Sunday, January 22, 2012

Book Award

Every year I tell myself that I am going to have our school participate in our state association's book award voting. Of course, I never actually do this. Elementary schools do such a great job promoting this, but I am not so sure that middle and high schools are as effective in doing this. This makes me wonder what changes. I suspect book length might play a role. Elementary librarians have an opportunity to share all of the nominees with the students prior to voting. Middle and high schools have to be more creative in their promotion of these books. Don't we want to show that we value good books?

This year it all changes for me. I am taking small steps to ensure that my students are involved. Earlier in the school year I purchased at least two copies of each book and created a display area for the books. I also created this nifty sign for the display.

As the nominees are returned, they are placed back on the nominee shelf. It is not uncommon to go by the shelf and see only one or two of the books. That means the kids are reading them, but now how do I get them to vote? I have created a Google Doc survey for students to complete and that way I can easily tabulate the results. Students will receive bookmarks with the web address for voting. 

Hopefully next year we can expand the activities we are doing to get students involved. 


  1. At our elementary school, we have a poster with book titles. Each class is assigned a colored dot and when they have read a book, they write their name on the dot and place it on the poster. We have done this for 3 years and even though there are no rewards besides being able to put up a dot, it is very successful! We have at least 50 students each year who are eligible to vote on the nominees (having read at least 2 books).

    At our middle school, students who read at least 10 of our teen award nominees get to attend a party at the end of the school year and our guest of honor is the principal. We usually have 10 -15 students who meet the challenge. Anyone who reads 2 or more gets to vote.

    For both of these nominee lists, we collect our school totals and forward the data to the state association.

    We haven't yet participated in the lower elementary awards list, although I do purchase all the books. Next year!

  2. Kathy,

    Thanks for sharing. I love the idea of a party!

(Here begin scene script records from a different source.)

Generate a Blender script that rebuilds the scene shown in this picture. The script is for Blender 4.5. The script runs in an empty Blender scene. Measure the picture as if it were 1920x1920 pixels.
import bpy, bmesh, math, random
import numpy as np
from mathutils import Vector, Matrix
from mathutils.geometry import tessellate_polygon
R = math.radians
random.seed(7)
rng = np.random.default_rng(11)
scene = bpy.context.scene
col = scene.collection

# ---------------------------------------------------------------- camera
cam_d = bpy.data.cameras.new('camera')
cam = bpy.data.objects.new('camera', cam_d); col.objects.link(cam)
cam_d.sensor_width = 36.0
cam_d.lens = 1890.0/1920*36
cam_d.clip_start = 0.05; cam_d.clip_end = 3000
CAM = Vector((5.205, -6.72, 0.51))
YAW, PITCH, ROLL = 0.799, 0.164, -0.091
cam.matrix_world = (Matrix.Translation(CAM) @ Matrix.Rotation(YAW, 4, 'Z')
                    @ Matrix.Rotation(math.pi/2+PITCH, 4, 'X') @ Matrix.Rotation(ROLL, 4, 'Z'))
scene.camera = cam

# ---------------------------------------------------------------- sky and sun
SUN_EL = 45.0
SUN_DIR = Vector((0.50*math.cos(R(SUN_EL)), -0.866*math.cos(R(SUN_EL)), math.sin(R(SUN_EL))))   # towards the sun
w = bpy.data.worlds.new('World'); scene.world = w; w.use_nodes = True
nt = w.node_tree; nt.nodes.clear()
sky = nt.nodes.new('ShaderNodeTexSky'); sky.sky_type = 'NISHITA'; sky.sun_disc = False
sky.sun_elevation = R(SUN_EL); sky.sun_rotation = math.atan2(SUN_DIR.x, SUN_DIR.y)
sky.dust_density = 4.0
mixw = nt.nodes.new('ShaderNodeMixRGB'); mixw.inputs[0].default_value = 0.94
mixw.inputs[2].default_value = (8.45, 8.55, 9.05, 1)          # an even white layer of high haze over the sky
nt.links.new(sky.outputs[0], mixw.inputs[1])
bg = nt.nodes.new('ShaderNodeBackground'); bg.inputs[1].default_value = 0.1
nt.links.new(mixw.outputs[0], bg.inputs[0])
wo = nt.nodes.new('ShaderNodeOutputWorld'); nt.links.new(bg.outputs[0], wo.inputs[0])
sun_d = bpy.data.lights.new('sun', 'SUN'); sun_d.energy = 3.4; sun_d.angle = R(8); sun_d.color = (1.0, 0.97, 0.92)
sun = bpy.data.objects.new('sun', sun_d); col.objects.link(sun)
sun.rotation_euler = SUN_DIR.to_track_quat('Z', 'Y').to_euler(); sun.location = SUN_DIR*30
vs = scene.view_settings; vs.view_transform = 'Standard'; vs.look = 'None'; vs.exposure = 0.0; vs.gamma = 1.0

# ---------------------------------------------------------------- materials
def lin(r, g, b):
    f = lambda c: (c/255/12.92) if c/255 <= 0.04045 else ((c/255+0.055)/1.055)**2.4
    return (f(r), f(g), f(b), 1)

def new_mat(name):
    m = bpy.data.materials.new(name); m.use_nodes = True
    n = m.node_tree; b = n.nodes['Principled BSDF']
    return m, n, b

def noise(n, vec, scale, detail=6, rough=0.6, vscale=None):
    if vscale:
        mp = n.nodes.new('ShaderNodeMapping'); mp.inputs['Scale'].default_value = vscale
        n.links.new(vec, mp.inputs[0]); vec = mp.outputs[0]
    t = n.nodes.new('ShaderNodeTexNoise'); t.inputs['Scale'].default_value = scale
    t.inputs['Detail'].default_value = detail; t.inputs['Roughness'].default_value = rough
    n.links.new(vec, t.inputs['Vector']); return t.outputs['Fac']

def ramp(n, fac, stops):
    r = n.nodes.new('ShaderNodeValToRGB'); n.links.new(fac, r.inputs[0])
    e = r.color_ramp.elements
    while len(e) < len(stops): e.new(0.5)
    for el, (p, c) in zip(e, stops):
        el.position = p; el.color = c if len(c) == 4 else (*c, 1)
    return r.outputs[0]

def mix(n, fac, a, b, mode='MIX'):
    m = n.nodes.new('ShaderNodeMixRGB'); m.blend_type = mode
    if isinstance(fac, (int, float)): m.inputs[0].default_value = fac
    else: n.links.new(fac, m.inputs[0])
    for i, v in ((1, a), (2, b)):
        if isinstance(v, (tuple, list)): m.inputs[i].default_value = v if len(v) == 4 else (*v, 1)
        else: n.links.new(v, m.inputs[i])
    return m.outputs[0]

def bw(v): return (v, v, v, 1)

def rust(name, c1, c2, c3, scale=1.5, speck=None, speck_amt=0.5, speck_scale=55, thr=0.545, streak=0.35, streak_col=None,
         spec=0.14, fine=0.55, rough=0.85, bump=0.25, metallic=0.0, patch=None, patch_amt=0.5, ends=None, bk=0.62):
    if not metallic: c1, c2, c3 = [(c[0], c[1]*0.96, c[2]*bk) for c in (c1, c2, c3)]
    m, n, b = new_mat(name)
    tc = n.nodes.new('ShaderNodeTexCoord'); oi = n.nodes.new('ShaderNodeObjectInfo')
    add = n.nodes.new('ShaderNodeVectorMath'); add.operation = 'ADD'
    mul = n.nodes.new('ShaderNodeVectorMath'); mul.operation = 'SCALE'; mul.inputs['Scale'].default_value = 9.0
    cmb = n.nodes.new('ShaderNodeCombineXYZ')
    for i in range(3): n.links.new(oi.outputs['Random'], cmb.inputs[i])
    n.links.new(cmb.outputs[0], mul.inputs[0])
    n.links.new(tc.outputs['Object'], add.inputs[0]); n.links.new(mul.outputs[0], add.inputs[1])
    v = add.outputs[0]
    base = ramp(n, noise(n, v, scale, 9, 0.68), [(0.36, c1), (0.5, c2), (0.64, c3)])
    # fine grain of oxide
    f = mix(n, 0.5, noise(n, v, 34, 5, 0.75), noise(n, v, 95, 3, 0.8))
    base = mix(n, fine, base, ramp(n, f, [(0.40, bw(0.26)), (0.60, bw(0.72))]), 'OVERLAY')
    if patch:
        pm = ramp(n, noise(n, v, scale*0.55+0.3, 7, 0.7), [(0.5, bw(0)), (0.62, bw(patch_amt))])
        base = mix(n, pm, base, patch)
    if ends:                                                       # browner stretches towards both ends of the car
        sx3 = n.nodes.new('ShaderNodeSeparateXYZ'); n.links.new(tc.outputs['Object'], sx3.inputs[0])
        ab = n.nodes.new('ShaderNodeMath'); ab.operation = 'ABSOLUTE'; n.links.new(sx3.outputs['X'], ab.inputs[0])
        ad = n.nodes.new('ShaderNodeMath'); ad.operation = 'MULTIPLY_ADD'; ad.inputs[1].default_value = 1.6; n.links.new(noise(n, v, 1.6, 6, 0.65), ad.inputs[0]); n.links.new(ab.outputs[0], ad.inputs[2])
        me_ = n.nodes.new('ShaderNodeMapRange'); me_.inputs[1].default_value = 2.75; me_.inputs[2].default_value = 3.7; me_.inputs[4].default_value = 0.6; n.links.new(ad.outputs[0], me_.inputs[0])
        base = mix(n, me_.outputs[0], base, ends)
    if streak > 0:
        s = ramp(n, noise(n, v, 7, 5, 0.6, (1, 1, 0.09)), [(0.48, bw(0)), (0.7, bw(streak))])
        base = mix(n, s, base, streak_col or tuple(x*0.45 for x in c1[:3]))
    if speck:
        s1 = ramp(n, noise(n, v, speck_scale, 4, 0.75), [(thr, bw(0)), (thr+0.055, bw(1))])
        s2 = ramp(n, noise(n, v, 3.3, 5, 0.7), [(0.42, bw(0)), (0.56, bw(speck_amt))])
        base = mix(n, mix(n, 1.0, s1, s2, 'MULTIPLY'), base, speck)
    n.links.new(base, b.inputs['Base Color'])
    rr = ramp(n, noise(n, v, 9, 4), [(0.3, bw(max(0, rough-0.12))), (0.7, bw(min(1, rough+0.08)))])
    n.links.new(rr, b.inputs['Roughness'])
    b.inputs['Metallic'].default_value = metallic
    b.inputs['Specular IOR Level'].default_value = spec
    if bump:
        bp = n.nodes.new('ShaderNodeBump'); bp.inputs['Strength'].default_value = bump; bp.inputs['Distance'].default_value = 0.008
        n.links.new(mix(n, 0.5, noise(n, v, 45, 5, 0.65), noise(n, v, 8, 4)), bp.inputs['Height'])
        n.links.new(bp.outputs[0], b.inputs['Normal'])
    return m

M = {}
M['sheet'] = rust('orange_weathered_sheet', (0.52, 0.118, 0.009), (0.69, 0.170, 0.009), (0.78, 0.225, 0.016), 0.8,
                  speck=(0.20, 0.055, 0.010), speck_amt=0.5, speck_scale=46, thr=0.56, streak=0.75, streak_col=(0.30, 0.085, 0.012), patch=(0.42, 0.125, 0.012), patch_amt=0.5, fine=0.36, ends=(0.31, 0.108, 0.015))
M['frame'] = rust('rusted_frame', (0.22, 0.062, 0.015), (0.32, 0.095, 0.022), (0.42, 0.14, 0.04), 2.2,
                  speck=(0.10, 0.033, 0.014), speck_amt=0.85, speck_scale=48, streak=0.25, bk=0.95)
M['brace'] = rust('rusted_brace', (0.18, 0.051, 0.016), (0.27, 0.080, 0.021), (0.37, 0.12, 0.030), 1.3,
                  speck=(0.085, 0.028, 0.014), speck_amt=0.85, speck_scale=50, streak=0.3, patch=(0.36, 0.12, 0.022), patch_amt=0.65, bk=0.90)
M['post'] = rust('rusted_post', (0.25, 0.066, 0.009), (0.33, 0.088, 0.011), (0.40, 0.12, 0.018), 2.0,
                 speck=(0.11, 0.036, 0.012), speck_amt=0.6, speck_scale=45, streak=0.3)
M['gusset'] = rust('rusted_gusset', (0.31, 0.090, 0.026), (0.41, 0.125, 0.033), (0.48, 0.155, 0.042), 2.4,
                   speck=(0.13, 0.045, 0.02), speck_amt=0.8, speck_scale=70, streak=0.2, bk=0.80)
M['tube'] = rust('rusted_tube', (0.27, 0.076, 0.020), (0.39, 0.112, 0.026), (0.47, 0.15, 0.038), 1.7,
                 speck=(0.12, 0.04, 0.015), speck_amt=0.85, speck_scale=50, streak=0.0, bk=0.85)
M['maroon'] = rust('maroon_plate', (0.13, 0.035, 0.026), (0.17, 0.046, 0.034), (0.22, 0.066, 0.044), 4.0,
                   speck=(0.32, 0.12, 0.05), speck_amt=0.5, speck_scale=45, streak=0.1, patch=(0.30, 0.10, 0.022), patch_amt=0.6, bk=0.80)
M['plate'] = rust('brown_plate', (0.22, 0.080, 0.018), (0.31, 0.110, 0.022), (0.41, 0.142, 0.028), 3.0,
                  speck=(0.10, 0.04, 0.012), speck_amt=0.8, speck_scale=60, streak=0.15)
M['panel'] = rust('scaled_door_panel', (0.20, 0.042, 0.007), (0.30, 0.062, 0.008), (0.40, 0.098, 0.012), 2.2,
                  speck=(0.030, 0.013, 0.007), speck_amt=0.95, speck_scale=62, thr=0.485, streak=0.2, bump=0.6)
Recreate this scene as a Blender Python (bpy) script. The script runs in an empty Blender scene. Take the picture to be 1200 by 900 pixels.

  3. Sounds like a good start. My colibrarian and I booktalk our nominees for our high school classes, especially tenth grade at orientation. (Our orientation was a two parter this year--one was the do nots and it took place in the classroom; the other the wow programs, tour, how to checkout in the library). We ended the "do nots" session by showing slides and talking the books. We have a special display on a wall highlighting previous winners, and then a list of current nominees. All the nominated books are here, and as kids approach the area, we visit, strike up a conversation, and encourage kids to read. This happens a lot with tenth graders, as their English classes still have sustained silent reading requirements. We have used qr codes on our books too, which link to book trailers if they are available. We make an 11X17 color poste for the tenth grade classes and spread others out in the hallway, and these posters have the covers showcased, and then the title Read any? VOTE. Our voting has to be done by March 1 so its time to get those posters out now. We have roughly 150 kids participate (which is not great considering how large my student population is. ) SIgh. Right there with ya.

  4. We have a party for those that have read at least three of the twenty SC nominees. Last year we had the voting commission bring out the voting booths so they were able to vote using those, which they loved. They bring them for free and see it as an outreach. Might be something fun you could try too.